TORREON: Eight human heads were found early Tuesday in four separate places near roadsides outside the northern Mexico city of Durango, the local prosecutor`s office said.
Police found the heads within the space of two and a half hours due to anonymous tip-offs, "but had not identified the victims, nor located the bodies," said a statement from the Durango state prosecutor`s office.
The victims were males thought to have been aged between 25 and 30, the statement said.
The tip-offs said that two human heads had been dumped on each of three roads out of Durango city.
Workers cleaning a traffic island found the remaining two on a road leading north to the industrial city of Gomez Palacio.
The attorney general on Sunday accused officials at a prison in Gomez Palacio of releasing inmates to carry out drug-related killings. Those included three massacres which left 35 dead this year in neighboring Torreon, in Coahuila state.

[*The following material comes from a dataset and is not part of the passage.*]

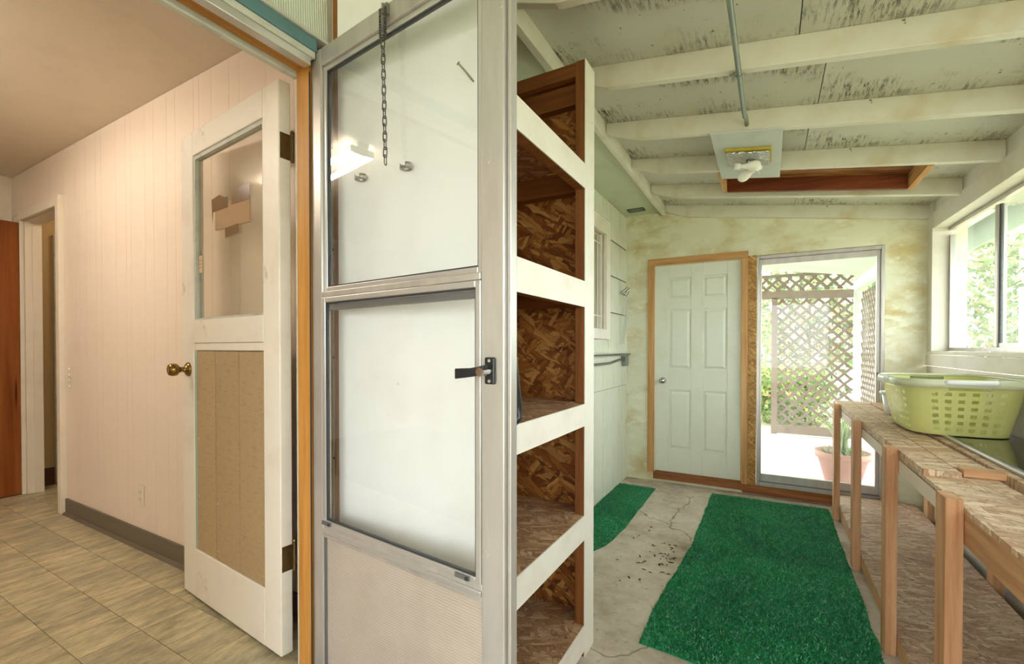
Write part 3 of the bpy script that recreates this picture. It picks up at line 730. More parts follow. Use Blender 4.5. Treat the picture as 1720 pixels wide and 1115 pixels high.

Gruesome suspected drug killings have plagued Coahuila and Durango in recent months.
Authorities blame the violence on fighting between the Sinaloa gang, headed by Mexico`s most wanted man Joaquin "El Chapo" Guzman, and the brutal Zetas gang of former elite soldiers.
Some 25,000 people have died in spiraling suspected drug violence since December 2006, when President Felipe Calderon launched a military crackdown on organized crime.